Y así también tenemos que poner herramientas para frenar la utilización de granjas y algoritmos para influir en la opinión de la ciudadanía. Esto no es una discusión sobre tutelar o controlar la libertad de expresión, sino una legislación que permita auditar campañas y el uso de granjas de bots y mecanismos de desinformación para ellas, que permita identificar y sancionar a quienes coordinen redes que afecten la decisión democrática de la sociedad. No es una gran reforma persecutora, es un estándar democrático sencillo: si una cuenta influye de forma sistemática en la opinión pública, su identidad o su carácter automatizado, no puede estar blindado detrás de opacidades que niegan la responsabilidad política.

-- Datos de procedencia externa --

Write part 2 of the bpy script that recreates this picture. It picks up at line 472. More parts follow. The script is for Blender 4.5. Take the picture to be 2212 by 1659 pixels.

Como tercer punto, es importante que el campo democrático sea capaz de articular abiertamente a la sociedad; se hace necesario que, fuera de la coyuntura electoral, la política vuelva a construir un horizonte común para este tiempo liminal. Es volver a poner en el centro las demandas estructurales de la sociedad, con resultados tangibles; pero no basta eso para reinstalar lealtades: también se debe ampliar, integrar y corregir la democracia. A riesgo de parecer un juego de palabras, necesitamos un proyecto que reintegre el demos al proyecto político.
En suma, el “orden” que proclama Kast y el “ruido” que se fabrica en la nube republicana, apuntan al mismo blanco: reducir el costo de gobernar con menos consenso y más obediencia. Una democracia saludable no puede aceptar que la movilización sea tratada como delito por defecto ni que la conversación pública sea un laboratorio clandestino de “Patitos Verdes”. Lo contrario -defender el derecho a organizarse y limpiar de sombras el espacio digital- no es un capricho progresista: es la condición de posibilidad de una vida democrática.